Di dunia tanpa uang fisik, kepemilikan bergantung sepenuhnya pada izin. Izin dari lembaga, izin dari sistem, izin dari pusat data. Dan izin bisa dicabut, bukan karena kamu bersalah, tapi karena sistem belum selesai menilaimu.

Kita tidak sedang menyerang lembaga seperti PPATK. Kita sedang mengajukan pertanyaan lebih besar: bagaimana menjaga integritas sistem, tanpa mengorbankan martabat warga negara? Kita mungkin perlu memikirkan sebuah kerangka baru: semacam Financial Bill of Rights.

Isinya bisa mencakup: Hak atas notifikasi sebelum pembekuan rekening, Hak atas proses banding yang cepat dan transparan, Hak untuk mengetahui dasar hukum dan bukti kecurigaan dan Hak untuk mendapatkan akses darurat atas dana dasar hidup. Mungkin juga Undang-Undang Tentang Uang Nomor 7 tahun 2011 juga harus perlu dibahas perubahannya di tengah dunia yang semakin licin.

Karena dalam sistem yang makin terpusat dan makin digital, tanpa batasan yang jelas, kita mudah tergelincir menjadi masyarakat yang dikendalikan lewat saldo. Di masa lalu, membawa uang ke dalam sistem adalah perjuangan untuk membangun modernitas. Kini, menjaga agar uang dalam sistem tetap benar-benar milik kita adalah perjuangan untuk mempertahankan martabat warga negara.

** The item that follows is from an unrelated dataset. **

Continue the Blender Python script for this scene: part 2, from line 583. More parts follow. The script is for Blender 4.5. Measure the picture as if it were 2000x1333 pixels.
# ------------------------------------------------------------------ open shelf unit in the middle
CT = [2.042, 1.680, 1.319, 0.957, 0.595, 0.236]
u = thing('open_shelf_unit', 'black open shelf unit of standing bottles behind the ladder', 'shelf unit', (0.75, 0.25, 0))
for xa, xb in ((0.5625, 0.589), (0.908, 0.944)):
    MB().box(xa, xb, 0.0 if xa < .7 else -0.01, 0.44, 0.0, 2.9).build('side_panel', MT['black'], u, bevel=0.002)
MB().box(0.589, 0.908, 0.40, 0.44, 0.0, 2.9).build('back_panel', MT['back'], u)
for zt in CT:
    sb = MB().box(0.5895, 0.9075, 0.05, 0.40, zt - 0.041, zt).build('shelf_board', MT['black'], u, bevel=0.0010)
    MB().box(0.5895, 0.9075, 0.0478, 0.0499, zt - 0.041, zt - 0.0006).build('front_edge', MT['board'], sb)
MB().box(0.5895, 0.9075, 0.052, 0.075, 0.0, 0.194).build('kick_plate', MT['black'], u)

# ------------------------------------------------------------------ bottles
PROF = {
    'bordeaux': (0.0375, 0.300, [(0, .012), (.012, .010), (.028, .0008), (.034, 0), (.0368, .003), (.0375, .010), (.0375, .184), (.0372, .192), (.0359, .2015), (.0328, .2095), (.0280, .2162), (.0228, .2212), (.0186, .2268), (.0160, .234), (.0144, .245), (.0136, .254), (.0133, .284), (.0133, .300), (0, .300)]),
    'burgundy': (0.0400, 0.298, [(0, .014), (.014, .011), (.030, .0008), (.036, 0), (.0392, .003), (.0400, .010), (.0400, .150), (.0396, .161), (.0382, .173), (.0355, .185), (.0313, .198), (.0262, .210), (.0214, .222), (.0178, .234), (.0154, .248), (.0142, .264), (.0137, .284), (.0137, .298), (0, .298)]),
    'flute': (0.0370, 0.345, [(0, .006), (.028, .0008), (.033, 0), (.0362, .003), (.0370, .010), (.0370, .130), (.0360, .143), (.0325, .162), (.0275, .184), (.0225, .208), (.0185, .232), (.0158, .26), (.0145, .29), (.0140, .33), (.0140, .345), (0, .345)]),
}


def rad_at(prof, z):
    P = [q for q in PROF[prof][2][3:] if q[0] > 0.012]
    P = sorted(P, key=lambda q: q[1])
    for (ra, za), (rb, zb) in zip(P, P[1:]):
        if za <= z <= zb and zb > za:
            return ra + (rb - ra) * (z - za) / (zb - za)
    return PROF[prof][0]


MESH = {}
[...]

Uang bukan sekadar alat tukar. Ia adalah ekspresi kebebasan, hasil jerih payah, dan cermin pilihan hidup. Ketika akses atasnya bisa dibatasi tanpa kejelasan, kita tidak hanya kehilangan hak atas properti, kita kehilangan sebagian dari kemanusiaan kita.

Maka mari kita buka diskusi ini. Demi Indonesia yang makin canggih, tapi juga makin adil. Demi sistem keuangan yang tangguh, tapi juga manusiawi. Dan demi generasi masa depan yang tak hanya melek digital, tapi juga berdaulat atas hartanya sendiri. Karena pada akhirnya, pertanyaan itu sederhana: Apakah uang itu milikmu? Atau kamu hanya memegang izin atasnya.